IN COMPETITION – Mahamat-Saleh Haroun presents a dance on the edge

Film cast © FDC / FL

Grigris has lost the use of his left leg. Mimi is mixed-race.  Two characters with two complexes: Mahamat-Saleh Haroun puts people on the edges of society at heart of his film in Competition, three years after Un Homme qui crie (A Screaming Man), which won the Jury Prize in 2010.

 

Film still © RR

When Grigris dances, all eyes are on him. People encourage and applaud him. They forget that he has a paralysed leg. In daily life, his leg is a handicap that draws sidelong glances. One day, Grigris’s uncle falls ill. To save him, the young man starts working for some of Chad’s increasingly numerous petrol traffickers.

“I like to start with documentary material and then journey into the imaginary, which is a place of questioning”. Mahamat-Saleh Haroun was keen to look at the car chases between traffickers and customs men in N’Djamena. In 2011, he met Souleymane Démé, a dancer whose left leg was paralysed. His movements inspired the director: Grigris would bring together two worlds on the edges of society. “The edges of society are a place of adventure, of life in motion as it heads for the centre. Like the movement of rivers that head to the sea, not the other way around,” explains Mahamet-Saleh Haroun.

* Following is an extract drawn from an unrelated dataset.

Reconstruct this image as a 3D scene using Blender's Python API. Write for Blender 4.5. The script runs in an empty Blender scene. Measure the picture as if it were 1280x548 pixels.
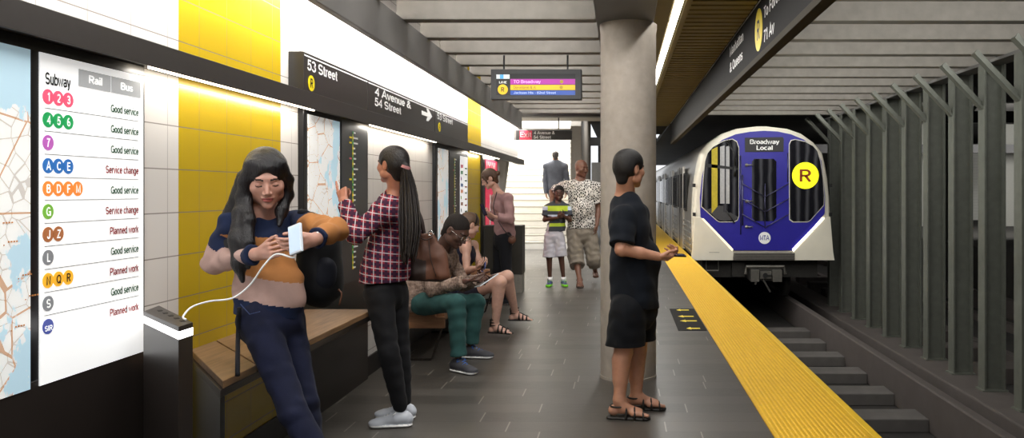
import bpy, math, random
import numpy as np
random.seed(4)
PI = math.pi
F = 1000.0            # focal length in pixels of the 1280 px wide frame
EYE = 1.42            # eye height
hz = lambda h: EYE + h
sc = bpy.context.scene
COL = sc.collection
V = lambda *a: np.array(a, dtype=float)
def P(px, py, y):     # a point at depth y seen at pixel (px, py)
    return V((px - 777) * y / F, y, EYE + (239 - py) * y / F)
def nrm(v):
    v = np.asarray(v, float); return v / max(1e-9, np.linalg.norm(v))

# ------------------------------------------------------------------ materials
MATS = {}
class NT:
    def __init__(s, name):
        m = bpy.data.materials.new(name); m.use_nodes = True
        s.m = m; s.t = m.node_tree; s.b = s.t.nodes['Principled BSDF']; s._co = None
    def n(s, kind, **kw):
        x = s.t.nodes.new(kind)
        for k, v in kw.items(): setattr(x, k, v)
        return x
    def link(s, a, b): s.t.links.new(a, b)
    def val(s, sock, v):
        if isinstance(v, (int, float)): sock.default_value = v
        elif isinstance(v, (tuple, list)): sock.default_value = tuple(v) + ((1,) if len(v) == 3 and len(sock.default_value) == 4 else ())
        else: s.link(v, sock)
    def co(s, which='Object'):
        if s._co is None: s._co = s.n('ShaderNodeTexCoord')
        return s._co.outputs[which]
    def wpos(s):
        return s.n('ShaderNodeNewGeometry').outputs['Position']
    def xyz(s, v=None):
        x = s.n('ShaderNodeSeparateXYZ'); s.link(v if v is not None else s.wpos(), x.inputs[0]); return x.outputs
    def math(s, op, a, b=0.0, c=None):
        x = s.n('ShaderNodeMath', operation=op); s.val(x.inputs[0], a); s.val(x.inputs[1], b)
        if c is not None: s.val(x.inputs[2], c)
        return x.outputs[0]
    def band(s, v, lo, hi):
        return s.math('MULTIPLY', s.math('GREATER_THAN', v, lo), s.math('LESS_THAN', v, hi))
    def mix(s, f, a, b):
        x = s.n('ShaderNodeMix', data_type='RGBA'); s.val(x.inputs[0], f); s.val(x.inputs[6], a); s.val(x.inputs[7], b)
        return x.outputs[2]
    def noise(s, scale, detail=3, vec=None, rough=.55, stretch=None):
        x = s.n('ShaderNodeTexNoise'); x.inputs['Scale'].default_value = scale; x.inputs['Detail'].default_value = detail
        x.inputs['Roughness'].default_value = rough
        v = vec if vec is not None else s.co()
        if stretch:
            mp = s.n('ShaderNodeMapping'); mp.inputs['Scale'].default_value = stretch; s.link(v, mp.inputs[0]); v = mp.outputs[0]
        s.link(v, x.inputs['Vector']); return x.outputs[0]
    def ramp(s, f, a, b):
        x = s.n('ShaderNodeMapRange'); s.link(f, x.inputs[0]); x.inputs[1].default_value = a; x.inputs[2].default_value = b
        return x.outputs[0]
    def bump(s, h, strength=.3, dist=.01):
        x = s.n('ShaderNodeBump'); x.inputs['Strength'].default_value = strength; x.inputs['Distance'].default_value = dist
        s.link(h, x.inputs['Height']); s.link(x.outputs[0], s.b.inputs['Normal'])
    def out(s, color, rough=.6, metal=0.0, spec=.5):
        s.val(s.b.inputs['Base Color'], color); s.val(s.b.inputs['Roughness'], rough); s.val(s.b.inputs['Metallic'], metal)
        s.b.inputs['Specular IOR Level'].default_value = spec
        return s.m
def mul(c, k): return tuple(min(1, x * k) for x in c)
def hexc(h):
    h = h.lstrip('#'); r = [int(h[i:i+2], 16) / 255 for i in (0, 2, 4)]
    return tuple(x / 12.92 if x <= .04045 else ((x + .055) / 1.055) ** 2.4 for x in r)
def M(name, color=None, rough=.6, metal=0.0, var=.12, scale=20, bump=0.0, bscale=None, spec=.5, stretch=None):
    """a procedural material: colour varied by noise, with an optional fine bump"""
    if name in MATS: return MATS[name]
    if isinstance(color, str): color = hexc(color)
    t = NT(name)
    nz = t.noise(scale, 4, stretch=stretch)
    c = t.mix(t.ramp(nz, .3, .7), mul(color, 1 - var), mul(color, 1 + var))
    if bump: t.bump(t.noise(bscale or scale * 4, 4, stretch=stretch), bump, .004)
    t.out(c, rough, metal, spec); MATS[name] = t.m
    return t.m
def EM(name, color, strength):
    if name in MATS: return MATS[name]
    if isinstance(color, str): color = hexc(color)
    t = NT(name)
    nz = t.noise(3, 2)
    c = t.mix(nz, mul(color, .985), color)
    t.link(c, t.b.inputs['Emission Color']); t.b.inputs['Emission Strength'].default_value = strength
    t.out(c, .35); MATS[name] = t.m
    return t.m

# ------------------------------------------------------------------ objects
def tag(o, label=None, cat=None, group=None, kind=None):
    if label: o['label'] = label
    if cat: o['category'] = cat
    if group: o['group'] = group
    if kind: o['kind'] = kind
    return o
def empty(name, loc, label=None, cat=None, group=None):
    o = bpy.data.objects.new(name, None); COL.objects.link(o); o.location = tuple(loc); o.empty_display_size = .1
    o.rotation_euler = (0, 0, 0); o['wl'] = [float(x) for x in loc]
    return tag(o, label, cat, group)
def wl(o):
    return V(*o['wl']) if o is not None and 'wl' in o else V(0, 0, 0)
def link_mesh(name, verts, faces, mats, parent=None, fm=None, smooth=False, bevel=0, loc=None):
    verts = np.asarray(verts, float).reshape(-1, 3)
    base = wl(parent) if parent is not None else (np.asarray(loc, float) if loc is not None else V(0, 0, 0))
    me = bpy.data.meshes.new(name)
    vv = verts - base
    if isinstance(faces, np.ndarray):
        n = len(faces); k = faces.shape[1]
        me.vertices.add(len(vv)); me.vertices.foreach_set('co', vv.astype(np.float32).ravel())
        me.loops.add(n * k); me.loops.foreach_set('vertex_index', faces.astype(np.int32).ravel())
        me.polygons.add(n); me.polygons.foreach_set('loop_start', np.arange(0, n * k, k, dtype=np.int32))
        me.polygons.foreach_set('loop_total', np.full(n, k, dtype=np.int32))
        me.update(calc_edges=True); me.validate()
    else:
        me.from_pydata([tuple(v) for v in vv], [], [tuple(f) for f in faces]); me.update()
    if not isinstance(mats, (list, tuple)): mats = [mats]
    for m in mats: me.materials.append(m)
    if fm is not None and len(fm) == len(me.polygons):
        me.polygons.foreach_set('material_index', np.asarray(fm, dtype=np.int32))
    if smooth: me.polygons.foreach_set('use_smooth', np.ones(len(me.polygons), dtype=bool))
    o = bpy.data.objects.new(name, me); COL.objects.link(o)
    if parent is not None:
        o.parent = parent; o['wl'] = [float(x) for x in base]
    else:
        o.location = tuple(base); o['wl'] = [float(x) for x in base]
    if bevel:
        b = o.modifiers.new('bevel', 'BEVEL'); b.width = bevel; b.segments = 2; b.limit_method = 'ANGLE'; b.angle_limit = .6
    me.update()
    return o
_txt = {}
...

Another character crosses Grigris’s path. “Aren’t you the one who dances in the bars?” Like many people, Mimi has already seen the showman: the night is also the world of this young prostitute who is never without her afro wig. Her occupation and origins make Mimi the bearer of two serious taboos in Chadian society, taboos that Mahamet-Saleh Haroun wants to break with style and realism.

Tarik Khaldi

 

 

SCREENINGS
Wednesday 22nd May / Grand Théâtre Lumière / 4.00 p.m.
Thursday 23rd May / Salle du Soixantième / 2.00 p.m.